Both Glen and I are concerned with the idea that in asking for protection from bad choices, what we are doing is acknowledging our inability to make our own decisions, and effectively reducing ourselves to the level of children.  If this were the case, then it would seem that we would be doing ourselves a profound disrespect.  Our legislators are not benevolent parents who know how best to carry out a life.  They cannot possibly be expected to make our choices for us, and to lead us to true fulfillment and happiness.  

Further, even if our governors knew how we should live our lives, and were able to force us to make the choices that we ought to make, it would be clear that our lives would not be enriched as a result.  An integral part of being a worthwhile person is having the ability to make one’s own choices, and learning from one’s own mistakes.  Being protected from all possible disappointment and pain, then, would be condemnation.  Accordingly, to forcefully protect someone in such a way would be the most profound disrespect to her individuality and personhood.  

But does this mean that we can never forcefully protect someone from making a bad decision without violating her rights?  Adapting an example from John Stuart Mill, imagine if we are walking down the street on an extremely foggy day, and we see a jogger on his way past us, listening to music on his headphones.  We see him heading straight for a bridge which runs directly over a canyon.  We know that the bridge is out, and that the fog is so thick that the jogger would be likely to run straight over the edge, plummeting to his death in the canyon below.  We try to call out to the jogger, but he can’t hear us over his music.  Would we be justified, then, in grabbing him in order to explain to him that he would be risking his life by jogging onto the bridge?  

The intuitive answer here, I think, is that we would indeed be justified in doing this.  But could we, by the same token, prohibit the jogger from continuing on his way once we had made our case?  I don’t think so.  So what’s important in our restraining the jogger does not seem to be the danger itself, but rather the lack of awareness of the danger.  Once we have told the jogger what dangers he would face by going onto the bridge, the lack of awareness would be gone, and we would have to let him make his own decision.  

The same sort of thing could, I think, be reasonably applied to drugs.  Drugs can be dangerous, not only to one’s health, but to one’s ability to lead a meaningful, fulfilling life.  People who take drugs without properly understanding the nature of their decision could end up by squandering their only shot at happiness, instead condemning themselves to lives of hazy gloom.  But as I wrote in my aforementioned article about paternalism, there are very good reasons why people would want to take drugs, in spite of the risks and dangers associated with taking them.  Standing between people and their choices is profoundly disrespectful of their ability to function as individuals.  Standing between people and choices that they would not make if they had the facts, however, doesn’t seem to be.  
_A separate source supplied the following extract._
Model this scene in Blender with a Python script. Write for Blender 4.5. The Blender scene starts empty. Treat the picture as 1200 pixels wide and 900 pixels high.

So what does this mean for policy?  As far as I can tell, prohibition goes out the door.  But I’m not sure that complete legalization is the only justifiable outcome.  If someone were forced to speak with a doctor, or attend an information session, before being permitted to purchase drugs, I don’t see any reason why we would want to say that it would constitute an objectionable violation of her right to make her own decisions.  Of course, there are a number of other reasons why such a policy could be objectionable.  Who are these informants?  If someone already sufficiently understood the dangers, would she still have to be “informed” about her decision?  Are we to be expected to pay for this information?  The list goes on.  But all I’m saying is that it doesn’t seem disrespectful of someone’s individuality to force them to be aware of the facts about their dangerous decisions if their potential mistake could be ruinous.  I wonder, though, if Glen would agree . . . .

Danny Shahar is a senior at the University of Wisconsin in Madison , majoring in philosophy.  His research interests include global warming policy and definition of new kinds of property rights.